▸ **STATED EXERCISE**: Gather the lines from the material that contain "picture".
## start MATERIAL PROVIDED
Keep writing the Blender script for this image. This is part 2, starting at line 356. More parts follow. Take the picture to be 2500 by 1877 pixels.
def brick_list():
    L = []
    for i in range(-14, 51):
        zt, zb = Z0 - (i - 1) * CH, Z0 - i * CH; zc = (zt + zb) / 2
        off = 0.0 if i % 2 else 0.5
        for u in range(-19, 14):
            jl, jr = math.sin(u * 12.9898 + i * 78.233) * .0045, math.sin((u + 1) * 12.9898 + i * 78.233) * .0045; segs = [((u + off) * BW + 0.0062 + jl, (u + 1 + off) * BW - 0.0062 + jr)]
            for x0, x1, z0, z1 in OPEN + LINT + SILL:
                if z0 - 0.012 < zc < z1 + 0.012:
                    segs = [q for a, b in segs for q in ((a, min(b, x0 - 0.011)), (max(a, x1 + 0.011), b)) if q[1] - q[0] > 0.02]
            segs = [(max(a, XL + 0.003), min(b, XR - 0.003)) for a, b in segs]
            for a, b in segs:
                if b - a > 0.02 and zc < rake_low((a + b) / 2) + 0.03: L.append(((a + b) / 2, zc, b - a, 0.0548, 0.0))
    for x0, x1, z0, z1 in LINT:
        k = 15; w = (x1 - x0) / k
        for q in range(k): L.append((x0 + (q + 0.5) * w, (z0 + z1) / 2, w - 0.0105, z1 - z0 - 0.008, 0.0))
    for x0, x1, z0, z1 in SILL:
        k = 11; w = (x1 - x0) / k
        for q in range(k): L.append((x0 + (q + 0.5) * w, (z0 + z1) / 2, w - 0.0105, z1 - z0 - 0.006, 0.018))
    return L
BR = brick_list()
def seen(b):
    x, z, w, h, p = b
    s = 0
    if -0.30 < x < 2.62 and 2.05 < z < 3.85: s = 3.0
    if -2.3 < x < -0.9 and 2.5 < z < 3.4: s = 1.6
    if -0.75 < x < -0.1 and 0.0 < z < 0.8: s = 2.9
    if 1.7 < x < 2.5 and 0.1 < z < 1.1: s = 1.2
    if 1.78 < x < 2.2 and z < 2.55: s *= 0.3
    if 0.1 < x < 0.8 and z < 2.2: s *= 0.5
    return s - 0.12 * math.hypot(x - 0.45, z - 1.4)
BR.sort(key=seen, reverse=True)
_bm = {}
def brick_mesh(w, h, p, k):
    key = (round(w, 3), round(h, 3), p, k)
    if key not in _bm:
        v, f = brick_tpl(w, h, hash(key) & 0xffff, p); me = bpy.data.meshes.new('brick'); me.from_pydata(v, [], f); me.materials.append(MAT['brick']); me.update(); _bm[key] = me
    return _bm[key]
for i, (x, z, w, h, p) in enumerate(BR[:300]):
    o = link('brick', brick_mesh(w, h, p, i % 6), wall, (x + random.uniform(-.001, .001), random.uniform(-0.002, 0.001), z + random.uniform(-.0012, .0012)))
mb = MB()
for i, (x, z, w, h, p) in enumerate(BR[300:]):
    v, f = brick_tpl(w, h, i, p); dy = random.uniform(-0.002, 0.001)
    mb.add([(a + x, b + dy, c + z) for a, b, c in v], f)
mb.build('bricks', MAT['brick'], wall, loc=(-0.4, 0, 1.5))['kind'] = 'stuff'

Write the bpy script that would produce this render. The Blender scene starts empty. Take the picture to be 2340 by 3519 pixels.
## end MATERIAL PROVIDED
▸ **ANSWER TO THIS EXERCISE**:
Keep writing the Blender script for this image. This is part 2, starting at line 356. More parts follow. Take the picture to be 2500 by 1877 pixels.
Write the bpy script that would produce this render. The Blender scene starts empty. Take the picture to be 2340 by 3519 pixels.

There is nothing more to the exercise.